LIBRARY RECORDS PROJECT 1785-1953 UPDATE 3

Dr Richard Palmer reports that during August and September the Project focused on the librarianship of Samuel Wayland Kershaw from 1868 to the beginning of 1910. Kershaw owed his appointment to the limited funding available for the Librarian’s salary which made it impossible to appoint a more qualified person. He endured throughout his librarianship the assistance, or perhaps supervision, of a succession of Honorary Curators and Honorary Librarians who were intended to make up for  his supposed deficiencies or lack of standing. Nevertheless Kershaw proved to be a diligent Librarian who enhanced and extended the role of the Library during the primacies of the five Archbishops of Canterbury whom he served.

ms1680f23
Archbishop Longley (MS 1680 f 23)

 

The project has catalogued the extensive records which he generated through his work.
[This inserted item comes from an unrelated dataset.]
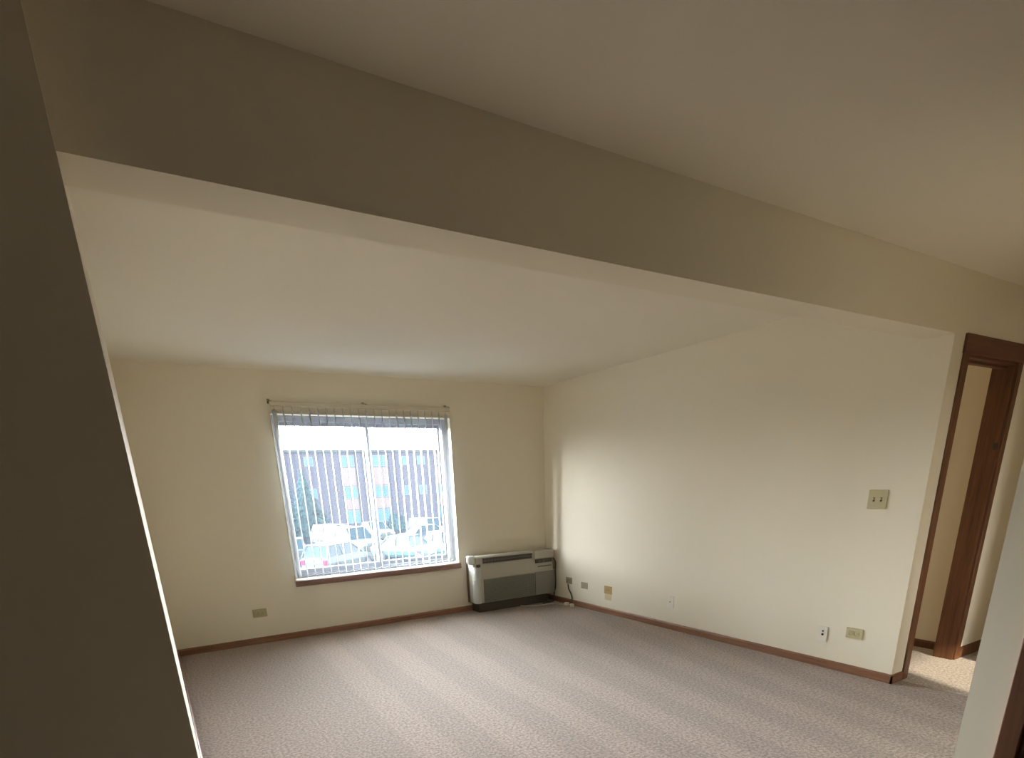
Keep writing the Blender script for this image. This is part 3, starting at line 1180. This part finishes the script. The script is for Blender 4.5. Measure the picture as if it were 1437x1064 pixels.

Kershaw took forward the intention of Archbishop Longley, who appointed him, to make the Library more widely available for public use. Initially Kershaw attended the Library on only three days a week, with long breaks at Christmas and Easter and in the Autumn, but from 1880 the Library’s opening hours were extended and the result may be seen in the registers of readers which Kershaw maintained. He also opened the Library extensively to visiting groups, as well as to royal and other distinguished visitors, and installed an exhibition case in the Great Hall to display treasures of the Library, many of which he also publicised through his Art Treasures of the Lambeth Library (London, 1873). Correspondence on the loan of manuscripts for publication or transcription, each requiring the Archbishop’s approval, show another aspect of his work. He also introduced regular loans of printed books to readers and enlisted public support to form special collections on the local history of Kent and on monasteries in England and Wales.

Kershaw was also responsible for a new catalogue of printed books, based on an interleaved copy of the Bodleian Library catalogue, and compiled additional catalogues of ‘modern books’ and of pamphlets, including an extensive collection of pamphlets given by Archbishop Howley. The project has also catalogued a large number of indexes which he compiled to manuscript and archives in the Library. It also fell to Kershaw to oversee a major programme of conservation, resulting from an exceptional grant made by the Ecclesiastical Commissioners in 1869, which is recorded in his bookbinding accounts.

Despite these achievements, which were set against a background of acute financial stringency, Kershaw does not seem to have won appreciation. His long reign as Librarian (his ‘amusing despotism’ as one reader put it) was finally terminated at the beginning of 1910 when Archbishop Davidson winkled him out of office. Davidson’s draft letter to Kershaw which brought this about is a masterpiece of tact and persuasion.